Honest racetracks like IMS are feeling the pressure. If they can't keep up with the latest facility developments that the funded-by-tax tracks have, they might lose their fan base. So, in perhaps the ultimate irony, honest racetracks are forced to find new money to invest in their facilities in order to keep from being run out of business by people who won't even pay for their own ideas.

The Indianapolis Motor Speedway is trying to generate this new money with what can only be termed a stroke of brilliance. They've found a politician who will actually return the tax money that was taken from the Speedway by the government.

It's still a bit murky right now since the final language of the bill isn't complete as of this writing. But State Representative Michael Young's proposed law appears to divert only the taxes paid by or at the Indianapolis Motor Speedway back to IMS for improvement and development of the 100-year-old facility.

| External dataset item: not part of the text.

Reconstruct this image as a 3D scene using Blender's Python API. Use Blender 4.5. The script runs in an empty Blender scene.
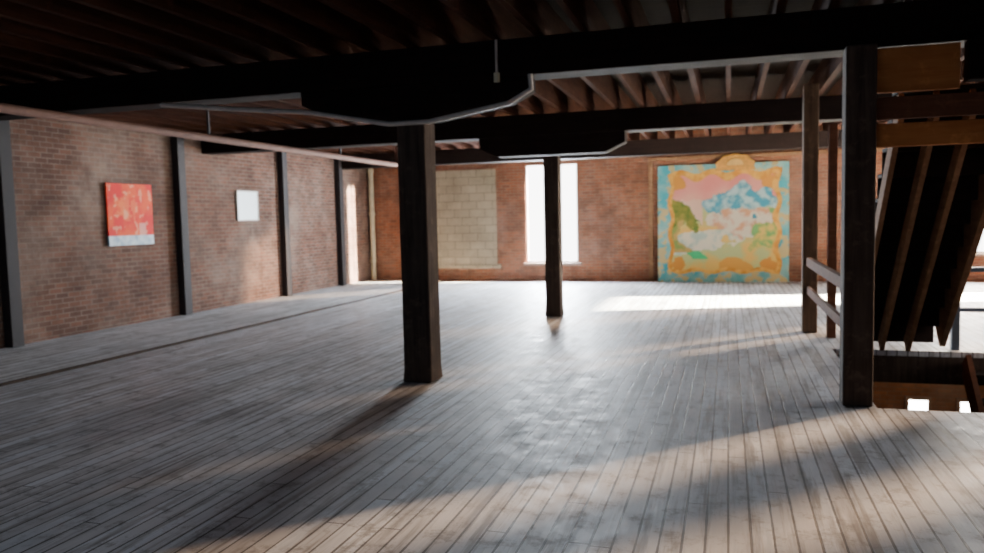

Young's constituent territory includes the city of Speedway, so this is a great way to assure his own re-election for all eternity plus eighteen thousand years, give or take. It also exempts the Speedway's property tax from diversion so sacred political cows such as the local school system don't lose any money.

And some 100 million dollars taken from the Speedway and its willing customers gets diverted right back where it belongs... to the Speedway from which it was taken. And not one single innocent citizen in the state of Indiana is forced to pay for something that they don't want.

This is so good it's almost funny. Getting a politician to return tax money to its rightful owner is like removing your arm from a lion's mouth right after he bites it off. Hey! Gimme that back!

Now don't get me wrong. I am not glorifying the government's returning tax money to its rightful owners. Besides, Indiana Senator Luke Kenley made it clear that the government isn't motivated by a sudden stroke of morality... they just see a potential profit. 

“If they succeed with this,” Kenley predicted, “the state will get a return on their investment in terms of more tax dollars being raised.” So much for noble intentions.

But if this legislation passes, outcome-based thinkers must take particular joy in watching the Indianapolis Motor Speedway find a creative new way to compete with force-funded race tracks without reducing themselves to the same level.